— Directions —
Every line in the listing below from the one with "What Blender Python" through the one with "COL = S.collection" is to be reproduced exactly, both ends included; leave out the rest.

— Stored entries —
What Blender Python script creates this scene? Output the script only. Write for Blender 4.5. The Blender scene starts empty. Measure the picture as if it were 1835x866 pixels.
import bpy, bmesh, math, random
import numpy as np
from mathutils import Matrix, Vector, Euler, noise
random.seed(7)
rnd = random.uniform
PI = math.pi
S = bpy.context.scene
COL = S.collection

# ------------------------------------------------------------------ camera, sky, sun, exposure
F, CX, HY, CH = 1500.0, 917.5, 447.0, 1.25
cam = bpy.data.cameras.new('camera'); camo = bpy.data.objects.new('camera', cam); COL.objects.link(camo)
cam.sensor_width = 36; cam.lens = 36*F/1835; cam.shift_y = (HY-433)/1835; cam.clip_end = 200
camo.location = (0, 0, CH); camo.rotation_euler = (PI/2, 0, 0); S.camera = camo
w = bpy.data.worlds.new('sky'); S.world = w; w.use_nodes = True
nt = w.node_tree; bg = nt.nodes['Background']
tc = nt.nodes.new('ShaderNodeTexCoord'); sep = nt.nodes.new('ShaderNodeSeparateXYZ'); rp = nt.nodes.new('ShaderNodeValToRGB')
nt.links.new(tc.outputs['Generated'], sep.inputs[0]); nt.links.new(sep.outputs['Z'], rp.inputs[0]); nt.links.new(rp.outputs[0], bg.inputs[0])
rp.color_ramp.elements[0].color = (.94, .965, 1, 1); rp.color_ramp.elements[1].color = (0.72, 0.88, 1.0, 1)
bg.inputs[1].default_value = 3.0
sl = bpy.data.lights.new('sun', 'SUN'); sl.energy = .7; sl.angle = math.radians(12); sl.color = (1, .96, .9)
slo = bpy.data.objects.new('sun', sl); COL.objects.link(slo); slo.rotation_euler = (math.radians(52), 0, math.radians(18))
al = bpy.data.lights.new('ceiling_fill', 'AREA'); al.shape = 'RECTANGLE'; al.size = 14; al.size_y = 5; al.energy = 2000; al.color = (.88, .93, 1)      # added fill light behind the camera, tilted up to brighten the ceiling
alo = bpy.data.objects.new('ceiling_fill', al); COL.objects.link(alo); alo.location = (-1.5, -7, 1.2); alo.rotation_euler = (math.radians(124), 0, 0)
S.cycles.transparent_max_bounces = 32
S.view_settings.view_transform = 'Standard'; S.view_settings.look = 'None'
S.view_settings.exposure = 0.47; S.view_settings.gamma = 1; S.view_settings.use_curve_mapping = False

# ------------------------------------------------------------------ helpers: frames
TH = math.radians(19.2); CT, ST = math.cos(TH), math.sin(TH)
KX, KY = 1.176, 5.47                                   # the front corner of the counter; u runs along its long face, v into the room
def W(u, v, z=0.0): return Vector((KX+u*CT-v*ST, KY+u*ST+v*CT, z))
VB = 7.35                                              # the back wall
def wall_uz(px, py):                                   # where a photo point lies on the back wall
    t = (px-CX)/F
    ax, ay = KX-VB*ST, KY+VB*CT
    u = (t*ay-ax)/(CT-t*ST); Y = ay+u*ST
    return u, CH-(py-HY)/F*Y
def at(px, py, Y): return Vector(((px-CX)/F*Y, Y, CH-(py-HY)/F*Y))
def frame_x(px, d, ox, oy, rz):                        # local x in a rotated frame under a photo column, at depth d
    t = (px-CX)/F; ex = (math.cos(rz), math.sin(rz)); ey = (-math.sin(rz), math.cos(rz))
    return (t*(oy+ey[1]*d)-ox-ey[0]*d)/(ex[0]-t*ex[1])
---
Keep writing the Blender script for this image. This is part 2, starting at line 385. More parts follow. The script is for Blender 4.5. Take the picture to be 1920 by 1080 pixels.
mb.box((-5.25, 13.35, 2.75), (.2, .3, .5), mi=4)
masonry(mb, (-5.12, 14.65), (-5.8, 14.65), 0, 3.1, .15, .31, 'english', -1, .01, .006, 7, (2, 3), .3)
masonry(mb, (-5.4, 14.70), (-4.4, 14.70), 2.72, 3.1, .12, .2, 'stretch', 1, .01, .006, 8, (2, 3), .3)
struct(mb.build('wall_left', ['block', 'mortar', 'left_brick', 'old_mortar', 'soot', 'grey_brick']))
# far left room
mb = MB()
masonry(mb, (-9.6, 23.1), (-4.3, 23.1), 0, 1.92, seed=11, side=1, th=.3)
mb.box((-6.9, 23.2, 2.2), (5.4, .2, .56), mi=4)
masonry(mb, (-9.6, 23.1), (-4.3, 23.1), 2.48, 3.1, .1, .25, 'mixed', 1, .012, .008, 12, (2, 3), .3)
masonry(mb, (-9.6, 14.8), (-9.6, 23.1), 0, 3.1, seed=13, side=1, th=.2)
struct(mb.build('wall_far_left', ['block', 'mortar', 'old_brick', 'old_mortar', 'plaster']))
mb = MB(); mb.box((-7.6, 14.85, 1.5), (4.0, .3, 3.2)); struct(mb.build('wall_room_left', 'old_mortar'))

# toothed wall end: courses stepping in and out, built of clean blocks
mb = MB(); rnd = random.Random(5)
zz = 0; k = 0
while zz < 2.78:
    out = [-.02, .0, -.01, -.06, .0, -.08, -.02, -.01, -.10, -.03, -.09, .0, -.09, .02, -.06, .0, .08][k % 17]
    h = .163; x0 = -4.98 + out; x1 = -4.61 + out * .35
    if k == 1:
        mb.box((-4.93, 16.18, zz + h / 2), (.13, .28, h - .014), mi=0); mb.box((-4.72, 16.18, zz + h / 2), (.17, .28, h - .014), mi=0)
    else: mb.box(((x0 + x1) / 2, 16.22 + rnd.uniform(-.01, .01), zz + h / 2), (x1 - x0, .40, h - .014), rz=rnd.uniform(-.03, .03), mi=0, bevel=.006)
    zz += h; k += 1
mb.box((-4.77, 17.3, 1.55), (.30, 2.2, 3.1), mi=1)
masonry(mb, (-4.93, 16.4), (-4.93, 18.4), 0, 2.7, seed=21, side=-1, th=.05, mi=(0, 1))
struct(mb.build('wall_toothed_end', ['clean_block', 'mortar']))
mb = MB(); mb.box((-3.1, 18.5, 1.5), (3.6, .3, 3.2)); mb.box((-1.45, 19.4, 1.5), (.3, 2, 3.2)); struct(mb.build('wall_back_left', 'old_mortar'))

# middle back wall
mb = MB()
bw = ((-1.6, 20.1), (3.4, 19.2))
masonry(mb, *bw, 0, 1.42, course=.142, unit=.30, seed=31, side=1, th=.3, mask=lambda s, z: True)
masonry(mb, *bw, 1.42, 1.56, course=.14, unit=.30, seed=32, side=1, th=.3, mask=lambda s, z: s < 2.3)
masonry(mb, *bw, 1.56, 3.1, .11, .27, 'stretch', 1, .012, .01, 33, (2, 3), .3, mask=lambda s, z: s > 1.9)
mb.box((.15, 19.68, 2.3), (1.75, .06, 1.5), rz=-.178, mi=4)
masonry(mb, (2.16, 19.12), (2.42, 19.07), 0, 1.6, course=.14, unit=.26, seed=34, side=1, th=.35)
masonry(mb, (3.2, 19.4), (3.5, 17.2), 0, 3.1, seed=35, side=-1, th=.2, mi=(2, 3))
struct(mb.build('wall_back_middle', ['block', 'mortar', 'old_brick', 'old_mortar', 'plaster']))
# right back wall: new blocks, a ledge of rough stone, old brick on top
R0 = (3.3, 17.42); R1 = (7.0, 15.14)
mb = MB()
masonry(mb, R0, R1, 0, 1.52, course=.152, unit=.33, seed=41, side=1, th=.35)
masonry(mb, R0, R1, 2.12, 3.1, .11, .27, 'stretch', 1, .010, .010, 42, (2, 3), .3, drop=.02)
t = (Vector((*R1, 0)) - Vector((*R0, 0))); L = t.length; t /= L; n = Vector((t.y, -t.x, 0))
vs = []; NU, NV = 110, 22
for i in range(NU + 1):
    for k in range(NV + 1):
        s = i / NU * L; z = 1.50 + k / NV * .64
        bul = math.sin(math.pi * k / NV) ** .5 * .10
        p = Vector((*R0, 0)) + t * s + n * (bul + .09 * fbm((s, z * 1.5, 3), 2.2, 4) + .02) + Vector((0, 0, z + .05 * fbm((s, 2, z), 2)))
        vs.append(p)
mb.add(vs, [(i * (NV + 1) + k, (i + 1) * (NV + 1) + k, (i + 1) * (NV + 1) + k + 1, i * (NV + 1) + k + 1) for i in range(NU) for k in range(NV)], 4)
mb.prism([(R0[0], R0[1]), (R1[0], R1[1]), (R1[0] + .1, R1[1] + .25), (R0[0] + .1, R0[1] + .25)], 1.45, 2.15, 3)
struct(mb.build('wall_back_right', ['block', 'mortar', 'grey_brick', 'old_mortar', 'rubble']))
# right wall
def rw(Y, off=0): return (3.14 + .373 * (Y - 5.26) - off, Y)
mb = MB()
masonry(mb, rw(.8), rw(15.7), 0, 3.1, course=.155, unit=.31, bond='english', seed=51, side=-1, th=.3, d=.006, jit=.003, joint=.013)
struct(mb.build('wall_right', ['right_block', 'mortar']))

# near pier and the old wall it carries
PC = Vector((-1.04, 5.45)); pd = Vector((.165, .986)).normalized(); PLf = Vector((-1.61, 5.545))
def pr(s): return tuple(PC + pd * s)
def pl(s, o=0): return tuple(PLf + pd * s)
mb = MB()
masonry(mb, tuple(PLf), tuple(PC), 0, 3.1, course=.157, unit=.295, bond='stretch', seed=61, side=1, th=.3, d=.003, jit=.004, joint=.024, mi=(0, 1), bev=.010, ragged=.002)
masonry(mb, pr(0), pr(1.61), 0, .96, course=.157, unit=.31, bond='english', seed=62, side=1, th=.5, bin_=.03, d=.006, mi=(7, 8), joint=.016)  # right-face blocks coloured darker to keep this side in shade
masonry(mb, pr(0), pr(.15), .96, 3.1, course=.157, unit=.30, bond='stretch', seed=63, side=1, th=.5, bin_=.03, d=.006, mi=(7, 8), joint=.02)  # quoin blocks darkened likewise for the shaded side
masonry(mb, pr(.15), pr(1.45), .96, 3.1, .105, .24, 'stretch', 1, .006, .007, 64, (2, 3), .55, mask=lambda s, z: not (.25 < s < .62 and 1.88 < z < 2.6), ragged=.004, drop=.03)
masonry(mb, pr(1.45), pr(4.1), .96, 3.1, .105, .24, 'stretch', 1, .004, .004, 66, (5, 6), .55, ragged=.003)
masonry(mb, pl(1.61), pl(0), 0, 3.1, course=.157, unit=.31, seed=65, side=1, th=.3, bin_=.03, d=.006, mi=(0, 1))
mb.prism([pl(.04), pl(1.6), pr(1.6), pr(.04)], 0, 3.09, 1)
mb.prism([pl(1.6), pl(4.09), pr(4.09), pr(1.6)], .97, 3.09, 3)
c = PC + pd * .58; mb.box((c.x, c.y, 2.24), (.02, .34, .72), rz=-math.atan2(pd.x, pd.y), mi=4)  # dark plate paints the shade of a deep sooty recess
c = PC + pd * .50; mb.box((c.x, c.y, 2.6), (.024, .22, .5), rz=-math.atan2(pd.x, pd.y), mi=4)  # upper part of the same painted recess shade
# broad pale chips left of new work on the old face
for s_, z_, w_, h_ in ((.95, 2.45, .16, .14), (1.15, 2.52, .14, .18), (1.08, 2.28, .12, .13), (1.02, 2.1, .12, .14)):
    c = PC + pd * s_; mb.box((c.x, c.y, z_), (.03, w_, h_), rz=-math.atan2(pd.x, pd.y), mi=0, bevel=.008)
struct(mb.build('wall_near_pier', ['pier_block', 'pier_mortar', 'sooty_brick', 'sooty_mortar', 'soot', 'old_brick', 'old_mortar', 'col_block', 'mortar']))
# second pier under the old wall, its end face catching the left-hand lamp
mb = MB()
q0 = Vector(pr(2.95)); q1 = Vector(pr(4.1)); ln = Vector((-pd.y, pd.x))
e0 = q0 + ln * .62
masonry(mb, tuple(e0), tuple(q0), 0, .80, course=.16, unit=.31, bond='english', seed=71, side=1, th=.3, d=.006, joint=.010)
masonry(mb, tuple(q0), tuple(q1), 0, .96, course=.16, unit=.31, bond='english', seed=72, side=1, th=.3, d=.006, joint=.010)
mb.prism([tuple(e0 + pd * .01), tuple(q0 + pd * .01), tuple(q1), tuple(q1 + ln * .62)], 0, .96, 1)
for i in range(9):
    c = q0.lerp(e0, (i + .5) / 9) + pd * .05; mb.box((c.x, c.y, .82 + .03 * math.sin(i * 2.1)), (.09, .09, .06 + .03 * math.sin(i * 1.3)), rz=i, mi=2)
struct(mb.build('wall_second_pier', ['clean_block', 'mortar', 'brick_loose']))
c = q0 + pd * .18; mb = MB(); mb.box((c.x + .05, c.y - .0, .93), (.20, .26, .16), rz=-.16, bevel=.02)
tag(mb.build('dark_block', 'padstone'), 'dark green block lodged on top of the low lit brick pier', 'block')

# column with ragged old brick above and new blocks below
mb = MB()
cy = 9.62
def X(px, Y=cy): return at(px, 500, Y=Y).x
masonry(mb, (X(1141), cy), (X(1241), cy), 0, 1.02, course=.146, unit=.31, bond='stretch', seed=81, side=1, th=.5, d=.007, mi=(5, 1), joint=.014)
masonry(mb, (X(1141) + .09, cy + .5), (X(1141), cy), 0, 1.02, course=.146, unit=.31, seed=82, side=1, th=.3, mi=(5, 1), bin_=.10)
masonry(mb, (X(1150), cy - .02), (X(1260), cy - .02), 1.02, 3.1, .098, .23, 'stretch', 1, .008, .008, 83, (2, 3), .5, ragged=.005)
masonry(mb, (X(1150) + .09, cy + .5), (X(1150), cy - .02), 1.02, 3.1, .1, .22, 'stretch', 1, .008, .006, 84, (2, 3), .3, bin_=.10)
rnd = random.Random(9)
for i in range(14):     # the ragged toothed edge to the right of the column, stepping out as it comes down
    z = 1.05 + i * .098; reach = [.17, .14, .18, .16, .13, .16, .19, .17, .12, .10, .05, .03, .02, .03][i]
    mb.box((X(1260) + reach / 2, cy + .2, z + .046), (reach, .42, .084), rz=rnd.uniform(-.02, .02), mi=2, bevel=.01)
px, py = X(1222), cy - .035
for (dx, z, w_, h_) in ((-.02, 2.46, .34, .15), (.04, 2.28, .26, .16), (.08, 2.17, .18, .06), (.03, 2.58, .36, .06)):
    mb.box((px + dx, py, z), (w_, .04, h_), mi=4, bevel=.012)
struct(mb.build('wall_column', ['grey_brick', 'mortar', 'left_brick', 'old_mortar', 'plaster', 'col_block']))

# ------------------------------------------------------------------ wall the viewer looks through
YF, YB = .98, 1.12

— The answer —
What Blender Python script creates this scene? Output the script only. Write for Blender 4.5. The Blender scene starts empty. Measure the picture as if it were 1835x866 pixels.
import bpy, bmesh, math, random
import numpy as np
from mathutils import Matrix, Vector, Euler, noise
random.seed(7)
rnd = random.uniform
PI = math.pi
S = bpy.context.scene
COL = S.collection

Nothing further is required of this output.